● What you will do
Within the entries below, find the portion that opens with the line containing "The Blender Python" and closes with the line containing "self.V, self.F, self.C, self.M, self.MI, self.SM, self.n". Retype that portion exactly and only.

★ ★ ★

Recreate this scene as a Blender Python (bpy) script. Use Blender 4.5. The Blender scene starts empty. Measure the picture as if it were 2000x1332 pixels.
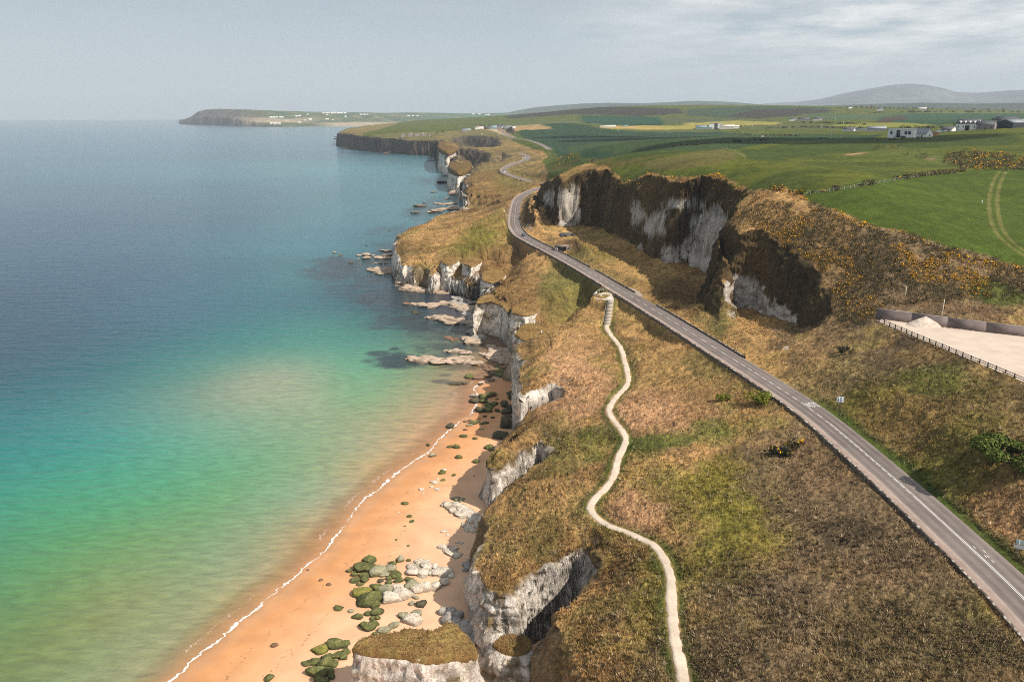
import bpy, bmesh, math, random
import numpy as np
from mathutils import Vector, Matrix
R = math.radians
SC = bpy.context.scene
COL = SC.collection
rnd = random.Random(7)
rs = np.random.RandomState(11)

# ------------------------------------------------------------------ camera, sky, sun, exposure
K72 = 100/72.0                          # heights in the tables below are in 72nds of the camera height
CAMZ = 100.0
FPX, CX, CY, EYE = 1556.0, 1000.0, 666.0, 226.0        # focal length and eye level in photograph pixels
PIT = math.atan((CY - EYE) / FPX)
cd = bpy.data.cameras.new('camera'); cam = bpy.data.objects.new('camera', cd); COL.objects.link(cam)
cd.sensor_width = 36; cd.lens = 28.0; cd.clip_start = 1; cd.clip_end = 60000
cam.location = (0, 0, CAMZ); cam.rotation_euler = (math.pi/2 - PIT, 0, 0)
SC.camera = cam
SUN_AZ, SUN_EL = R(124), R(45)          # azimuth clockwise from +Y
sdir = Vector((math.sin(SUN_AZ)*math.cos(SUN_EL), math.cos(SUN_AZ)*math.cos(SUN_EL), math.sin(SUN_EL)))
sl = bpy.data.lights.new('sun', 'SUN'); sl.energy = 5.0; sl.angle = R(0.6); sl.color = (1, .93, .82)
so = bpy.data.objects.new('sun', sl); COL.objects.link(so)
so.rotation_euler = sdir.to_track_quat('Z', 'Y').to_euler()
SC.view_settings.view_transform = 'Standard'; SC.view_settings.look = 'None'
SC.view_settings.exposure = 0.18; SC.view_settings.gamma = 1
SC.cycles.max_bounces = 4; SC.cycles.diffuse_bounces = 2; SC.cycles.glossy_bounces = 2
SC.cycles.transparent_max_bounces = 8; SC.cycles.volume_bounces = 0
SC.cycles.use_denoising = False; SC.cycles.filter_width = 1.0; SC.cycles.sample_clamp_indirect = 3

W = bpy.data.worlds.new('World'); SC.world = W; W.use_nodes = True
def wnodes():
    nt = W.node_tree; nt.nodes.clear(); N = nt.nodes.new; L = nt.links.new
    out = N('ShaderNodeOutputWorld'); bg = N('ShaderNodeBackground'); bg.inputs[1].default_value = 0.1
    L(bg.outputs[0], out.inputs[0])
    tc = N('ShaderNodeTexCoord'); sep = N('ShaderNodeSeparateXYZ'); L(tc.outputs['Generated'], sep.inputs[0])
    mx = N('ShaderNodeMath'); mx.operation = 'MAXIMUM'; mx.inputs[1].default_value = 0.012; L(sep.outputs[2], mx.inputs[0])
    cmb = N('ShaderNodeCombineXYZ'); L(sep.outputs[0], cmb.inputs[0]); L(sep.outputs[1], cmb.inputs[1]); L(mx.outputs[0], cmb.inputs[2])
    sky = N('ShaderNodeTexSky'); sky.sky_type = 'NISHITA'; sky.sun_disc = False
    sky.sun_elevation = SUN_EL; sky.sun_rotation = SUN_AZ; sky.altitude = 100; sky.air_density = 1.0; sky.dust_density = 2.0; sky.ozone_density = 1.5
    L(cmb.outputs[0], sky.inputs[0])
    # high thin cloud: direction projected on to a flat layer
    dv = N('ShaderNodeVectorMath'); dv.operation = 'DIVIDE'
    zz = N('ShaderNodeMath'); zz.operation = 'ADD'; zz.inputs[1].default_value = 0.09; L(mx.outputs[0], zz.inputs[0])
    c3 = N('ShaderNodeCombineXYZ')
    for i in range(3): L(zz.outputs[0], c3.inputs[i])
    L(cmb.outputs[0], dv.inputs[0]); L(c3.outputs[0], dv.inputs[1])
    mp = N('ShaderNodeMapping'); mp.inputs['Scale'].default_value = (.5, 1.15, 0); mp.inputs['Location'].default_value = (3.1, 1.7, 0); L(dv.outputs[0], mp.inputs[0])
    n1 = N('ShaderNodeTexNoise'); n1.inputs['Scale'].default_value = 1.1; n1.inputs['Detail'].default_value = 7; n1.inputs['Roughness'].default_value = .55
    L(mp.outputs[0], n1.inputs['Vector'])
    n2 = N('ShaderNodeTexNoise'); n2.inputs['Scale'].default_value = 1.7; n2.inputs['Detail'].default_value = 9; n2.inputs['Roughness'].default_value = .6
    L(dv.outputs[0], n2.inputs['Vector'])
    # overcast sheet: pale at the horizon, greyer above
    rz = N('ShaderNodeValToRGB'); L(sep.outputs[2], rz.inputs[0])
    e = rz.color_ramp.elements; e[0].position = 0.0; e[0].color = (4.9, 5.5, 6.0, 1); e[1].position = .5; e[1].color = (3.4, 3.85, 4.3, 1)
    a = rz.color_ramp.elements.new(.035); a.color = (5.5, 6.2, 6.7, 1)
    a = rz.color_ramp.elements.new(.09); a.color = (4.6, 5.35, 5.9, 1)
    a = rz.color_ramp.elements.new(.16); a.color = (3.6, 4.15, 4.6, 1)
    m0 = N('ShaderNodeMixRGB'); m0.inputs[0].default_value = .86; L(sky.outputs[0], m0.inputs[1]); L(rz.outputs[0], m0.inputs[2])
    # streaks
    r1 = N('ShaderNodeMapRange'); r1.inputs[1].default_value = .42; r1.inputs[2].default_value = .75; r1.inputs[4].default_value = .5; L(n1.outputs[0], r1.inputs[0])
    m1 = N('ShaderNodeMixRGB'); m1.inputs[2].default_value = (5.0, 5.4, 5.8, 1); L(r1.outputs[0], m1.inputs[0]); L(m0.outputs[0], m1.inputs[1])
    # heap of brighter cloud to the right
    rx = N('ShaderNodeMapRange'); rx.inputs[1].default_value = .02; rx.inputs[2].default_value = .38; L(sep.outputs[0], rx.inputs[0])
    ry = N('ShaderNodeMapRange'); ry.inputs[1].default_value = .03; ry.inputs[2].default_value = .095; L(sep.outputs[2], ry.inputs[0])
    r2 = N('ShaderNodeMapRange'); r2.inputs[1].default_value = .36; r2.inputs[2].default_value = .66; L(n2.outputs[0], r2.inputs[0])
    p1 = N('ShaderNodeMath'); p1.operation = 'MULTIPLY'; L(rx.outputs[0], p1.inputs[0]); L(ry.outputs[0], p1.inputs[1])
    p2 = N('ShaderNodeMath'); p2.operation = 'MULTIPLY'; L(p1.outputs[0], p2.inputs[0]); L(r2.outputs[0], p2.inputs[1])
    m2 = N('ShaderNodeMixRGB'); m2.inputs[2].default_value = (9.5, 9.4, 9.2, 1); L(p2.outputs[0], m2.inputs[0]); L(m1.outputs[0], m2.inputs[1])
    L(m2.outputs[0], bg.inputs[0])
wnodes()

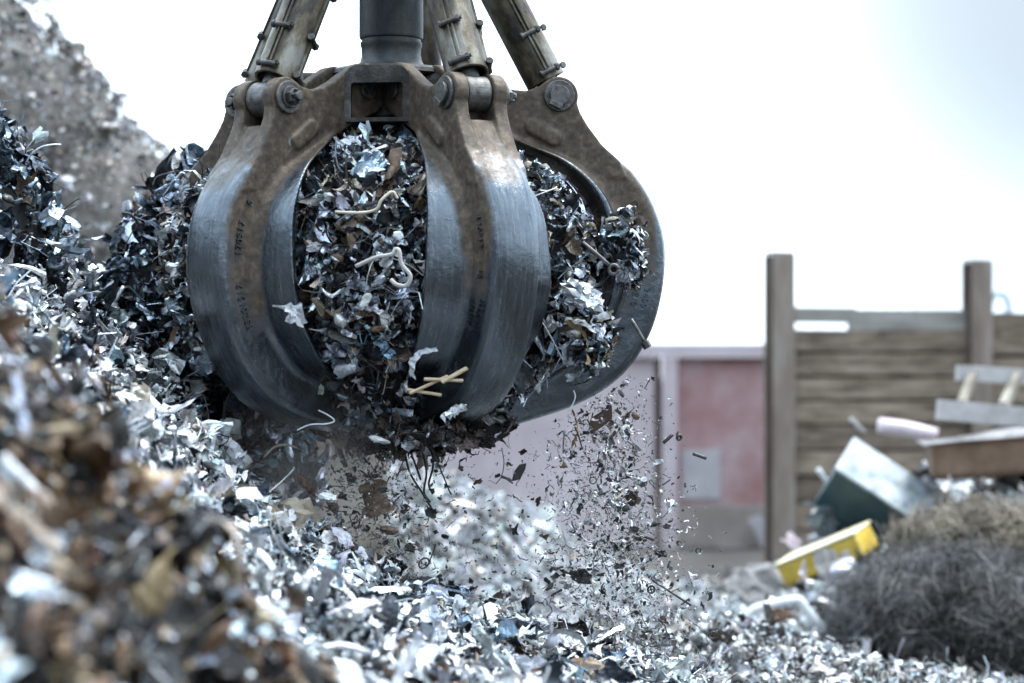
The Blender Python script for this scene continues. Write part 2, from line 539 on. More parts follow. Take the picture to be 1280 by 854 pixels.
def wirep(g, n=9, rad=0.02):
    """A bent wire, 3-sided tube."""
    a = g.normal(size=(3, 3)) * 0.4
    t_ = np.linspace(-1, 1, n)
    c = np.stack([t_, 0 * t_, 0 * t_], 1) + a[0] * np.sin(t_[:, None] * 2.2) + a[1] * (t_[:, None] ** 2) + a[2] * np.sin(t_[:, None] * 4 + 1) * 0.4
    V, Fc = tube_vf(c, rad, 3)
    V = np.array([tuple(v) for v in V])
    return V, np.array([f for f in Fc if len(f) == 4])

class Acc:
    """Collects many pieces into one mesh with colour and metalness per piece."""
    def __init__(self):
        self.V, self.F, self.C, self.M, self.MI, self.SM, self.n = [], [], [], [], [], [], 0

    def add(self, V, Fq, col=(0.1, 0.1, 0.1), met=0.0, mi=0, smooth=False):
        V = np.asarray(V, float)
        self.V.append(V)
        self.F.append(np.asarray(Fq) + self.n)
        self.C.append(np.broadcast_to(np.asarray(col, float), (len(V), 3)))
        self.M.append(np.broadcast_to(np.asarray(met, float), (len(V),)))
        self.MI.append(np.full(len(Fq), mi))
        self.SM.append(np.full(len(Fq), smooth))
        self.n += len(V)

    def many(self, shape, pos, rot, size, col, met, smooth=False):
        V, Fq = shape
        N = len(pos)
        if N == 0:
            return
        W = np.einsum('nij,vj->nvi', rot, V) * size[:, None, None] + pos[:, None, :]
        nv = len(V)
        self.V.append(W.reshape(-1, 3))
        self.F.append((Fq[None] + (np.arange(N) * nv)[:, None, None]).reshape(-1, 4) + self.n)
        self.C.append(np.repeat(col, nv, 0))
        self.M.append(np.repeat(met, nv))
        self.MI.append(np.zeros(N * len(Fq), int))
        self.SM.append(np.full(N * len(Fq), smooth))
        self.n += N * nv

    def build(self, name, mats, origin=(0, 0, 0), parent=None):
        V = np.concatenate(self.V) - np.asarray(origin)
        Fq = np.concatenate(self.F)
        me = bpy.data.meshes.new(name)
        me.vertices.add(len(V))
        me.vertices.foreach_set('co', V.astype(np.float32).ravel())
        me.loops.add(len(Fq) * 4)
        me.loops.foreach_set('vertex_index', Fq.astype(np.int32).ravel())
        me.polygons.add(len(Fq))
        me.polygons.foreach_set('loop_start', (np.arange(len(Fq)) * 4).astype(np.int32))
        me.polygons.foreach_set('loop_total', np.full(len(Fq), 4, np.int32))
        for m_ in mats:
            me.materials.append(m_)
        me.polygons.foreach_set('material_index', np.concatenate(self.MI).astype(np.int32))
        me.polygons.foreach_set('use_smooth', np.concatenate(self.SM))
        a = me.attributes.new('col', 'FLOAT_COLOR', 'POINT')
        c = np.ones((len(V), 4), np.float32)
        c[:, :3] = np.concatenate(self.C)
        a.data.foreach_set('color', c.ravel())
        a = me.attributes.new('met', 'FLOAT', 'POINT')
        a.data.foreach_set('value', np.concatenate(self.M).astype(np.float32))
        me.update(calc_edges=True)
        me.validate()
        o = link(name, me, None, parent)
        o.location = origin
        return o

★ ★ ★

● Output of the task
The Blender Python script for this scene continues. Write part 2, from line 539 on. More parts follow. Take the picture to be 1280 by 854 pixels.
def wirep(g, n=9, rad=0.02):
    """A bent wire, 3-sided tube."""
    a = g.normal(size=(3, 3)) * 0.4
    t_ = np.linspace(-1, 1, n)
    c = np.stack([t_, 0 * t_, 0 * t_], 1) + a[0] * np.sin(t_[:, None] * 2.2) + a[1] * (t_[:, None] ** 2) + a[2] * np.sin(t_[:, None] * 4 + 1) * 0.4
    V, Fc = tube_vf(c, rad, 3)
    V = np.array([tuple(v) for v in V])
    return V, np.array([f for f in Fc if len(f) == 4])

class Acc:
    """Collects many pieces into one mesh with colour and metalness per piece."""
    def __init__(self):
        self.V, self.F, self.C, self.M, self.MI, self.SM, self.n = [], [], [], [], [], [], 0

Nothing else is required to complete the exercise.